What makes Trump’s disclosures novel in recent American history is that, according to reporting by The Washington Post and others, they appear to have been made without much if any forethought, and drew on classified information gathered by another country rather than U.S. intelligence agencies. Naftali struggled to come up with precedents for such circumstances—at least any that are publicly known. The Post reports that Trump mentioned specific intelligence, involving an ISIS plot to exploit laptops on airplanes, to the Russian foreign minister and ambassador while gloating about the “great intel” he receives, and that White House officials then rushed to minimize the fallout from the remarks.

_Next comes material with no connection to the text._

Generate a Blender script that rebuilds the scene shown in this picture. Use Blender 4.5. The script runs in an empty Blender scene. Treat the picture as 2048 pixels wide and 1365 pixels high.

The information, the paper notes, came from a U.S. partner—reportedly Israel—through channels “so sensitive that details have been withheld from allies and tightly restricted even within the U.S. government,” and without the partner’s permission. (On Tuesday, Trump’s national-security adviser tried to defend the president by saying Trump “wasn’t even aware where this information came from.”)
Classified information is typically shared after considerable government deliberation since, as the Nixon anecdote illustrates, such disclosures risk undermining the work of intelligence officials and endangering national security. And it’s another matter entirely “when the United States shares another country’s secret information”—as opposed to its own—without that country’s permission, Naftali explained. “The U.S. government does that very, very, very rarely” since it can jeopardize intelligence sources and the intelligence-sharing relationship as a whole.

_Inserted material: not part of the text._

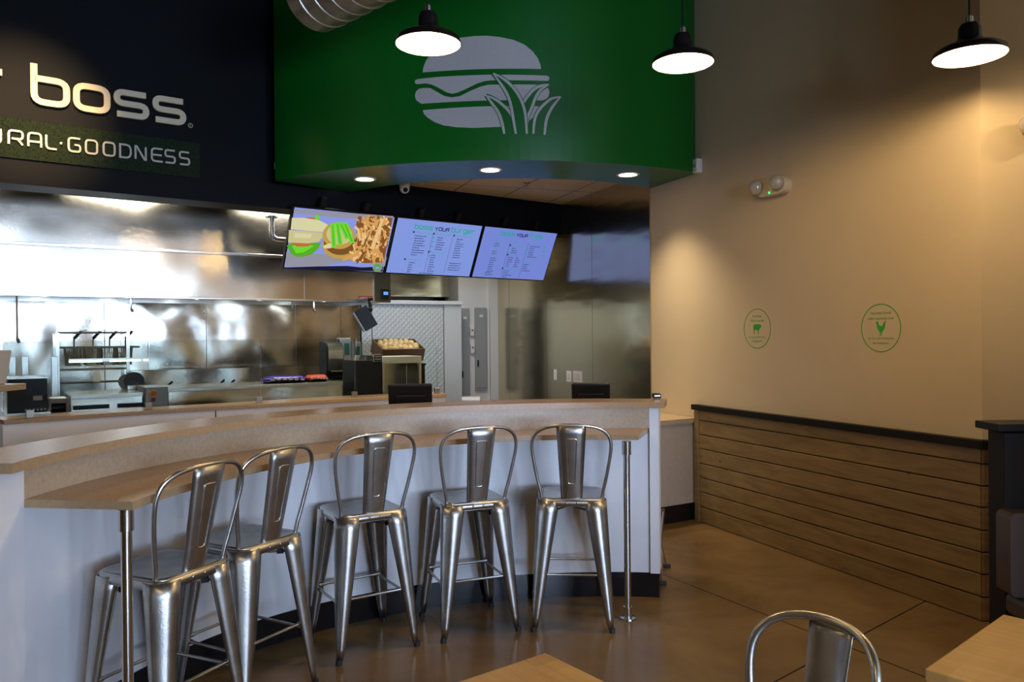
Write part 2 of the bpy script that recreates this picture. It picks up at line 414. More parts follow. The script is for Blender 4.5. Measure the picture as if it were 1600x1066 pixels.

“The key issue here is whether the president had a considered reason for sharing intelligence with the Russians and whether the source was so sensitive that the president put it at risk. And if so, did he put it at risk for a good reason?” Naftali asked. “Or was this the Oval Office equivalent of the late-night tweet—just trying to impress the Russians with something that he knew?” These questions are all the more urgent given that the intelligence was shared not with an ally but an adversary.

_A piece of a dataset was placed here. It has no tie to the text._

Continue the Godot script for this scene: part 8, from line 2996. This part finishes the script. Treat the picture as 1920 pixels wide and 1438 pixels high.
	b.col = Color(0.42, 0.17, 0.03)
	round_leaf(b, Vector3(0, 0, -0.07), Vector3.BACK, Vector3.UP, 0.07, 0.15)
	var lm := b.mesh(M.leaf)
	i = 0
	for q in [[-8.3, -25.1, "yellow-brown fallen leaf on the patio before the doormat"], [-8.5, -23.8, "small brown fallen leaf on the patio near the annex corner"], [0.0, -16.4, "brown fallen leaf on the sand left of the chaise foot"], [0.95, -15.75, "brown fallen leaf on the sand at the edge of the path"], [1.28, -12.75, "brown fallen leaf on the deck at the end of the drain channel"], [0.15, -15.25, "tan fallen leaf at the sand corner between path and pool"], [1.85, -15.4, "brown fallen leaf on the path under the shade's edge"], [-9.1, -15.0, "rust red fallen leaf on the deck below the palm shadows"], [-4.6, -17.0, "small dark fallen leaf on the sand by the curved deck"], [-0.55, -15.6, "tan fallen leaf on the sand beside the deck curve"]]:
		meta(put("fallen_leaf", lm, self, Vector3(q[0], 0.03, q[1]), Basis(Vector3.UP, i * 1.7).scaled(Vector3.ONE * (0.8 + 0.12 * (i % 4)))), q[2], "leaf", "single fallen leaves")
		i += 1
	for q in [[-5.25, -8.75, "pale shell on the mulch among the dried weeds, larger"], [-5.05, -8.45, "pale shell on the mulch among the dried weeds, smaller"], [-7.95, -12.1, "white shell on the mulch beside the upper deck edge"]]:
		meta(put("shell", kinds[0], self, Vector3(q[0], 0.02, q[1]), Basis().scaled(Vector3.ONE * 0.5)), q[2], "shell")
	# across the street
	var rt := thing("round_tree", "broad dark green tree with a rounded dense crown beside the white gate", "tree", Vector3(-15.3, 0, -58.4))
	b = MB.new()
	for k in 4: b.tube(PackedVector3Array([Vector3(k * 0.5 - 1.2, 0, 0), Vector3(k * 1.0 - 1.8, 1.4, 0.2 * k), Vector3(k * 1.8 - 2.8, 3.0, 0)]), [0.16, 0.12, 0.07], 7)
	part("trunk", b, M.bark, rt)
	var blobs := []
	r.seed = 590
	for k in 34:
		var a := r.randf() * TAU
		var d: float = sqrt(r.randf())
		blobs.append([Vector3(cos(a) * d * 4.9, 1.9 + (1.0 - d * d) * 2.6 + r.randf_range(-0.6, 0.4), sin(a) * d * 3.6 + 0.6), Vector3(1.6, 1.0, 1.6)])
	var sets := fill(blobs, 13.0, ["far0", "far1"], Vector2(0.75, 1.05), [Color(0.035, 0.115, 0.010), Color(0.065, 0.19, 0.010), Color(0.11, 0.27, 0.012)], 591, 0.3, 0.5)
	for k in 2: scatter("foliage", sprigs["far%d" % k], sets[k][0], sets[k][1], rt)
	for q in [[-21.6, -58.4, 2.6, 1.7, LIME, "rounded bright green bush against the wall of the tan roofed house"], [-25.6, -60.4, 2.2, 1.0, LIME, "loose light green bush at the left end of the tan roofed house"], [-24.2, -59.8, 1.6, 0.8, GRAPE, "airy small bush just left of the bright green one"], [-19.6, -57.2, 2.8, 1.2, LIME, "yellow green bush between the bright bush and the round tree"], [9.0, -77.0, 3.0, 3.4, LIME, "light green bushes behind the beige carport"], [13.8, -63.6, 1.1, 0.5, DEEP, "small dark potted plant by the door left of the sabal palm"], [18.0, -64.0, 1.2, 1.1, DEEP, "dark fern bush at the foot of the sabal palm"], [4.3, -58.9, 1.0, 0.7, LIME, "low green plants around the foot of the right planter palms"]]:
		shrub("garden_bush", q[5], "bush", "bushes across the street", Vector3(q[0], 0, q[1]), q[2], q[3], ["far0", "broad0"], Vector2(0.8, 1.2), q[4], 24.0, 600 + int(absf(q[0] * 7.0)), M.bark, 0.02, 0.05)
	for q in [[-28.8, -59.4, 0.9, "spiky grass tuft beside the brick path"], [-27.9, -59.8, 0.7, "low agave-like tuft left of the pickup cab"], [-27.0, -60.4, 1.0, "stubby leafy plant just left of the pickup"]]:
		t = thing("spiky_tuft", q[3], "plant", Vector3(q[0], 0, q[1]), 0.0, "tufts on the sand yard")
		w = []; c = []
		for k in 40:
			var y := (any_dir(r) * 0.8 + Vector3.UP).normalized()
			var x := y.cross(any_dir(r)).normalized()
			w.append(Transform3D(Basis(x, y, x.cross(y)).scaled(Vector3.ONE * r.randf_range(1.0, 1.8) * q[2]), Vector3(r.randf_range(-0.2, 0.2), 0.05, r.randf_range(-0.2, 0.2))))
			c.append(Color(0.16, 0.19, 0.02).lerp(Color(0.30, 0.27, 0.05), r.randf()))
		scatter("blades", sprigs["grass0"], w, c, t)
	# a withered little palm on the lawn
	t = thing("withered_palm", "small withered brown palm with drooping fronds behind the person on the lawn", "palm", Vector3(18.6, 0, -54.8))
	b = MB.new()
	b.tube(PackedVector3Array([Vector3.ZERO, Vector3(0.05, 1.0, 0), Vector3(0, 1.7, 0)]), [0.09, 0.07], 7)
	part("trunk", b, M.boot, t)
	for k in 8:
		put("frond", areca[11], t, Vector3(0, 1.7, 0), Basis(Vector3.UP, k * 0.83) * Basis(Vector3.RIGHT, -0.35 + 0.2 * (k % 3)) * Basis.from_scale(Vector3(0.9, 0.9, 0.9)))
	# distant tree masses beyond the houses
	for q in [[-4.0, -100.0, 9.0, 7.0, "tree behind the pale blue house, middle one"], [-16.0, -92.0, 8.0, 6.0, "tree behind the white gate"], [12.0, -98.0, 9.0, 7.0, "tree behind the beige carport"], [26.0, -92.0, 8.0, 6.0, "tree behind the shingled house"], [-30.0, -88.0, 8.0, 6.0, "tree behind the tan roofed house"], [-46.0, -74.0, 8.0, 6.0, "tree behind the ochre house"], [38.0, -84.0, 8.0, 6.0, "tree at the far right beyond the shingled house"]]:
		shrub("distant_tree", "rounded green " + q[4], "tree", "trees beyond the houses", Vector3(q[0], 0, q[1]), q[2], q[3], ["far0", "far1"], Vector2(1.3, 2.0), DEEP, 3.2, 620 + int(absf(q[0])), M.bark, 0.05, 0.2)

“Normally you share intelligence because you want something,” Naftali said. “So what did we want from the Russians? What did we get in return for telling them why we know that … terrorists have now figured out a way to make bombs out of laptops? Was there something that we wanted from them that required that we be precise about why we were sure that this was a new threat?”
It’s unclear “whether the president thought seriously about this and decided it’s going to benefit our future actions in Syria or in fighting ISIS if the Russians know why we are banning electronic devices from ... overseas flights,” Naftali told me. On Tuesday, Trump claimed that he shared the intelligence with the Russians for “[h]umanitarian reasons, plus I want Russia to greatly step up their fight against ISIS & terrorism.” But his administration still hasn’t clarified why he needed to take such extraordinary risks to accomplish these goals.